El miedo ha dado mucho que hablar a políticos y a filósofos. Son conocidas las palabras que pronunciara el presidente Franklin D. Roosevelt en su primer discurso de investidura a propósito de la puesta en marcha del New Deal que habría de sacar a su país de la peor crisis económica de todo el siglo XX: «Lo único que se debe temer es al miedo en sí. Al terror indescriptible, irracional, injustificado, que paraliza los esfuerzos para convertir el retroceso en avance.»

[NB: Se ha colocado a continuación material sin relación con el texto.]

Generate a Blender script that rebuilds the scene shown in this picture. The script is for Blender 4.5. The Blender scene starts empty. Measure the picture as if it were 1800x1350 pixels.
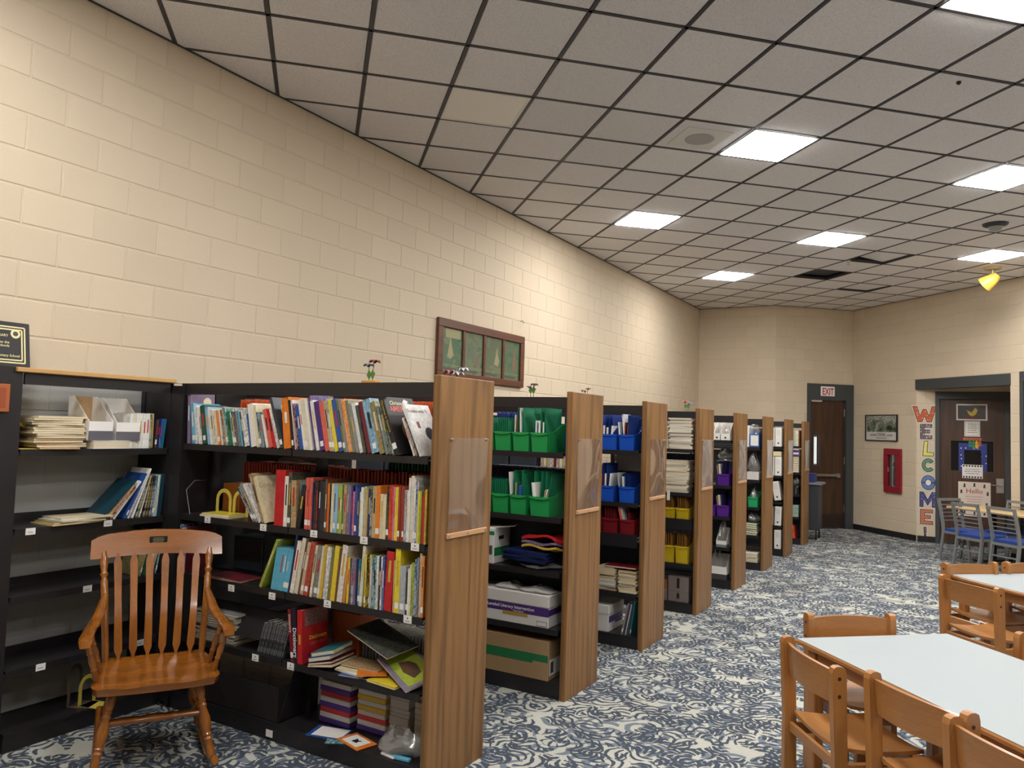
import bpy, bmesh, math, random
from mathutils import Vector, Matrix
PI = math.pi
scene = bpy.context.scene
COL = scene.collection
rnd = random.Random(7)
V = Vector

# ---------------------------------------------------------------- camera
CAMX, CAMZ, FPX = 4.41619, 1.69817, 1345.37
YAW, PITCH, ROLL = -0.53164, 0.05714, 0.03047
cy_, sy_, cp_, sp_ = math.cos(YAW), math.sin(YAW), math.cos(PITCH), math.sin(PITCH)
fwd = V((sy_*cp_, cy_*cp_, sp_)); rgt = V((cy_, -sy_, 0)); upv = rgt.cross(fwd)
r2 = rgt*math.cos(ROLL) + upv*math.sin(ROLL); u2 = -rgt*math.sin(ROLL) + upv*math.cos(ROLL)
cam_d = bpy.data.cameras.new('camera'); cam = bpy.data.objects.new('camera', cam_d); COL.objects.link(cam)
m = Matrix.Identity(4)
for i in range(3):
    m[i][0] = r2[i]; m[i][1] = u2[i]; m[i][2] = -fwd[i]
m[0][3] = CAMX; m[1][3] = 0; m[2][3] = CAMZ
cam.matrix_world = m
cam_d.sensor_width = 36; cam_d.lens = FPX/1800*36; cam_d.clip_start = .02
scene.camera = cam
# ---------------------------------------------------------------- world, light level, exposure
world = bpy.data.worlds.new('world'); scene.world = world; world.use_nodes = True
world.node_tree.nodes['Background'].inputs[0].default_value = (.5, .5, .52, 1)
world.node_tree.nodes['Background'].inputs[1].default_value = .3
LIGHT_COLOR = (1.0, .985, .955); LIGHT_POWER = 56.0
scene.view_settings.view_transform = 'Standard'; scene.view_settings.look = 'None'
scene.view_settings.gamma = 1; scene.view_settings.use_curve_mapping = False
scene.view_settings.exposure = 0.0
try:
    scene.cycles.max_bounces = 8; scene.cycles.diffuse_bounces = 5; scene.cycles.transparent_max_bounces = 12
    scene.cycles.caustics_reflective = False; scene.cycles.caustics_refractive = False
    scene.cycles.sample_clamp_indirect = 6
except Exception: pass

# ---------------------------------------------------------------- materials
def lin(c):
    if isinstance(c, str):
        c = c.lstrip('#'); c = [int(c[i:i+2], 16) for i in (0, 2, 4)]
    o = []
    for v in c[:3]:
        v /= 255.
        o.append(v/12.92 if v <= .04045 else ((v+.055)/1.055)**2.4)
    return (*o, 1)
MATS = {}
class NT:
    def __init__(s, name):
        s.m = bpy.data.materials.new(name); s.m.use_nodes = True; s.t = s.m.node_tree
        s.b = s.t.nodes['Principled BSDF']
    def n(s, typ, ins=None, **kw):
        x = s.t.nodes.new(typ)
        for k, v in kw.items(): setattr(x, k, v)
        for k, v in (ins or {}).items():
            if isinstance(v, bpy.types.NodeSocket): s.t.links.new(v, x.inputs[k])
            else: x.inputs[k].default_value = v
        return x
    def mth(s, op, a, b=0.0, c=0.0): return s.n('ShaderNodeMath', {0: a, 1: b, 2: c}, operation=op).outputs[0]
    def coord(s, scale=(1, 1, 1), out='Object'):
        tc = s.n('ShaderNodeTexCoord'); mp = s.n('ShaderNodeMapping', {0: tc.outputs[out], 3: scale}); return mp.outputs[0]
    def ramp(s, f, stops, interp='LINEAR'):
        r = s.n('ShaderNodeValToRGB', {0: f}); e = r.color_ramp.elements; r.color_ramp.interpolation = interp
        while len(e) < len(stops): e.new(.5)
        for q, (p, c) in zip(e, stops): q.position = p; q.color = c if len(c) == 4 else (*c, 1)
        return r.outputs[0]
    def noise(s, vec, scale, detail=2, rough=.5, out=0): return s.n('ShaderNodeTexNoise', {'Vector': vec, 'Scale': scale, 'Detail': detail, 'Roughness': rough}).outputs[out]
    def mix(s, f, a, b, blend='MIX'):
        x = s.n('ShaderNodeMix', data_type='RGBA', blend_type=blend)
        for k, v in ((0, f), (6, a), (7, b)):
            if isinstance(v, bpy.types.NodeSocket): s.t.links.new(v, x.inputs[k])
            else: x.inputs[k].default_value = v
        return x.outputs[2]
    def base(s, c):
        if isinstance(c, bpy.types.NodeSocket): s.t.links.new(c, s.b.inputs['Base Color'])
        else: s.b.inputs['Base Color'].default_value = c
    def bump(s, h, strength=.3, dist=.002):
        x = s.n('ShaderNodeBump', {'Height': h, 'Strength': strength, 'Distance': dist}); s.t.links.new(x.outputs[0], s.b.inputs['Normal'])
    def set(s, **k):
        for a, v in k.items(): s.b.inputs[a.replace('_', ' ')].default_value = v

def pm(name, c, rough=.5, metal=0, spec=.5, var=0, vs=20, alpha=None):
    """plain material, optional faint mottling"""
    if name in MATS: return MATS[name]
    t = NT(name); c = lin(c) if not (isinstance(c, tuple) and len(c) == 4) else c
    t.set(Roughness=rough, Metallic=metal); t.b.inputs['Specular IOR Level'].default_value = spec
    if var:
        n = t.noise(t.coord(), vs, 3)
        t.base(t.mix(n, tuple(v*(1-var) for v in c[:3])+(1,), tuple(min(1, v*(1+var)) for v in c[:3])+(1,)))
    else: t.base(c)
    MATS[name] = t.m; return t.m

def block_mat(name, c, amp=1.0):
    t = NT(name); tc = t.n('ShaderNodeTexCoord'); geo = t.n('ShaderNodeNewGeometry')
    v = geo.outputs['Position']
    n1 = t.noise(v, 130, 4, .6); n2 = t.noise(v, 1.3, 2)
    c = lin(c); oi = t.n('ShaderNodeObjectInfo').outputs['Random']
    f = t.mth('ADD', t.mth('MULTIPLY', oi, .5), t.mth('MULTIPLY', n2, .5))
    t.base(t.mix(f, tuple(x*.94 for x in c[:3])+(1,), tuple(min(1, x*1.05) for x in c[:3])+(1,)))
    t.set(Roughness=.62); t.b.inputs['Specular IOR Level'].default_value = .3
    t.bump(n1, .55*amp, .004); MATS[name] = t.m; return t.m
M_BLOCK = block_mat('painted_block', (211, 195, 171))
M_GREY = block_mat('grey_block', (158, 158, 155))
M_MORTAR = block_mat('painted_mortar', (207, 191, 168), .4)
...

Por el contrario, uno de los primeros pensadores en apuntar que el miedo puede ser beneficioso en política fue Nicolás Maquiavelo. Este estadista florentino recomendaba a los príncipes renacentistas que, puestos a escoger, prefirieran que sus súbditos les temieran a que los amaran. Daba muchos motivos para ello, pero uno de los más importantes es que el temor es un sentimiento que se puede controlar desde el poder y que no requiere ningún tipo de reciprocidad, como sí ocurre con el amor. Además, constataba que los humanos suelen traicionar antes a quien aman que a quien temen.

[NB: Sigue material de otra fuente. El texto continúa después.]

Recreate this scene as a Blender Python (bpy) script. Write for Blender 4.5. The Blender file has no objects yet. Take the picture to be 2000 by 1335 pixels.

El verdadero núcleo del pensamiento hobbesiano se podría resumir en que el miedo es la emoción política por antonomasia. En su concepción de la naturaleza humana, se erige como la más poderosa de nuestras pasiones, especialmente en la forma del miedo a la muerte. Es asimismo el único medio fiable (y en esto coincide con Maquiavelo) para coaccionar y para garantizar el cumplimiento de las órdenes. Del miedo al caos, Hobbes hace emanar el origen de la sociedad y el poder del Estado. Del miedo al castigo, la autoridad coercitiva y el respeto a la ley, Cultivar el miedo, por tanto, contribuye tanto a la sumisión de los súbditos como al orden de la sociedad. Y, a diferencia de Maquiavelo (pero de forma coherente con sus tesis), Hobbes se dirige al ciudadano para mostrarle que el miedo es protector, que gracias a él entendemos la necesidad de organizar un Estado y de obedecer a una autoridad soberana. En este sentido, Hobbes nos prefiere temerosos que temerarios.